● What you should do: Your copy of the material must match it exactly, except that pictures are dropped.
**** Provided material
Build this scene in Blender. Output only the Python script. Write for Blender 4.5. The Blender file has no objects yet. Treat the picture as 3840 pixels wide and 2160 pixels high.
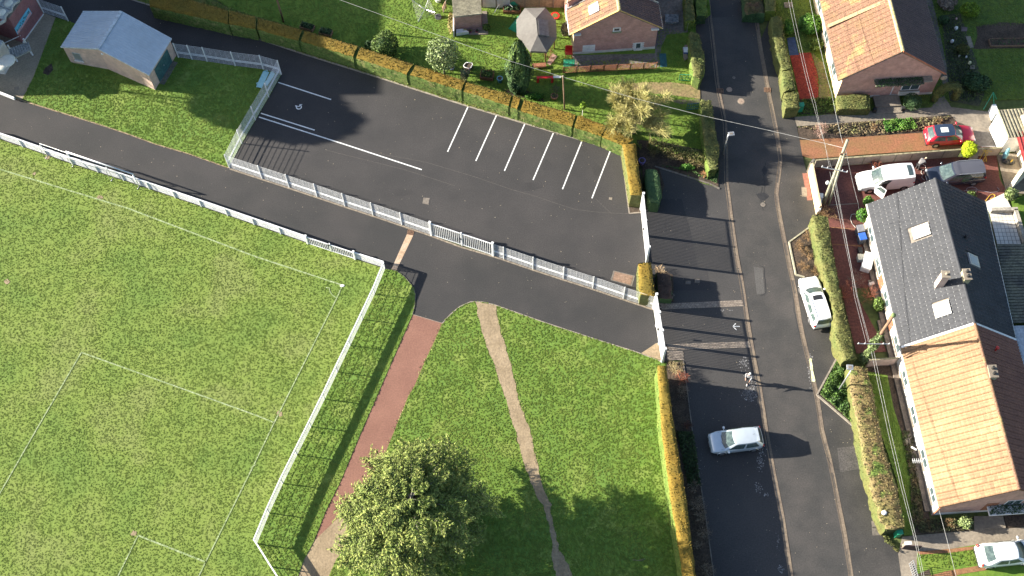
import bpy, bmesh, math, random
import numpy as np
from mathutils import Vector, Matrix, noise

random.seed(7); RNG = np.random.default_rng(7)
SC = bpy.context.scene
COL = SC.collection

# ------------------------------------------------------------------ camera, world, sun, exposure
CAM_H, PITCH, ROLL, FPX = 91.0, math.radians(63.5), math.radians(1.0), 4600.0
cam_data = bpy.data.cameras.new("camera")
cam = bpy.data.objects.new("camera", cam_data); COL.objects.link(cam)
cam_data.sensor_width = 36.0
cam_data.lens = FPX / 3840.0 * 36.0
cam_data.clip_start = 1.0; cam_data.clip_end = 2000.0
cam.matrix_world = (Matrix.Translation((0, 0, CAM_H)) @ Matrix.Rotation(math.pi/2 - PITCH, 4, 'X')
                    @ Matrix.Rotation(-ROLL, 4, 'Z'))
SC.camera = cam

SUN_AZ, SUN_EL = math.radians(-9.3), math.radians(19.3)      # azimuth in which shadows fall, elevation
world = bpy.data.worlds.new("World"); SC.world = world; world.use_nodes = True
wn = world.node_tree.nodes; wl = world.node_tree.links; wn.clear()
sky = wn.new("ShaderNodeTexSky"); sky.sky_type = 'NISHITA'; sky.sun_disc = False
sky.sun_elevation = SUN_EL
sky.sun_rotation = math.atan2(-math.cos(SUN_AZ), -math.sin(SUN_AZ)) % (2*math.pi)
sky.air_density = 1.0; sky.dust_density = 1.5; sky.ozone_density = 2.0
bg = wn.new("ShaderNodeBackground"); bg.inputs[1].default_value = 0.066
wo = wn.new("ShaderNodeOutputWorld")
wl.new(sky.outputs[0], bg.inputs[0]); wl.new(bg.outputs[0], wo.inputs[0])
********
● Expected answer:
Build this scene in Blender. Output only the Python script. Write for Blender 4.5. The Blender file has no objects yet. Treat the picture as 3840 pixels wide and 2160 pixels high.
import bpy, bmesh, math, random
import numpy as np
from mathutils import Vector, Matrix, noise

random.seed(7); RNG = np.random.default_rng(7)
SC = bpy.context.scene
COL = SC.collection

# ------------------------------------------------------------------ camera, world, sun, exposure
CAM_H, PITCH, ROLL, FPX = 91.0, math.radians(63.5), math.radians(1.0), 4600.0
cam_data = bpy.data.cameras.new("camera")
cam = bpy.data.objects.new("camera", cam_data); COL.objects.link(cam)
cam_data.sensor_width = 36.0
cam_data.lens = FPX / 3840.0 * 36.0
cam_data.clip_start = 1.0; cam_data.clip_end = 2000.0
cam.matrix_world = (Matrix.Translation((0, 0, CAM_H)) @ Matrix.Rotation(math.pi/2 - PITCH, 4, 'X')
                    @ Matrix.Rotation(-ROLL, 4, 'Z'))
SC.camera = cam

SUN_AZ, SUN_EL = math.radians(-9.3), math.radians(19.3)      # azimuth in which shadows fall, elevation
world = bpy.data.worlds.new("World"); SC.world = world; world.use_nodes = True
wn = world.node_tree.nodes; wl = world.node_tree.links; wn.clear()
sky = wn.new("ShaderNodeTexSky"); sky.sky_type = 'NISHITA'; sky.sun_disc = False
sky.sun_elevation = SUN_EL
sky.sun_rotation = math.atan2(-math.cos(SUN_AZ), -math.sin(SUN_AZ)) % (2*math.pi)
sky.air_density = 1.0; sky.dust_density = 1.5; sky.ozone_density = 2.0
bg = wn.new("ShaderNodeBackground"); bg.inputs[1].default_value = 0.066
wo = wn.new("ShaderNodeOutputWorld")
wl.new(sky.outputs[0], bg.inputs[0]); wl.new(bg.outputs[0], wo.inputs[0])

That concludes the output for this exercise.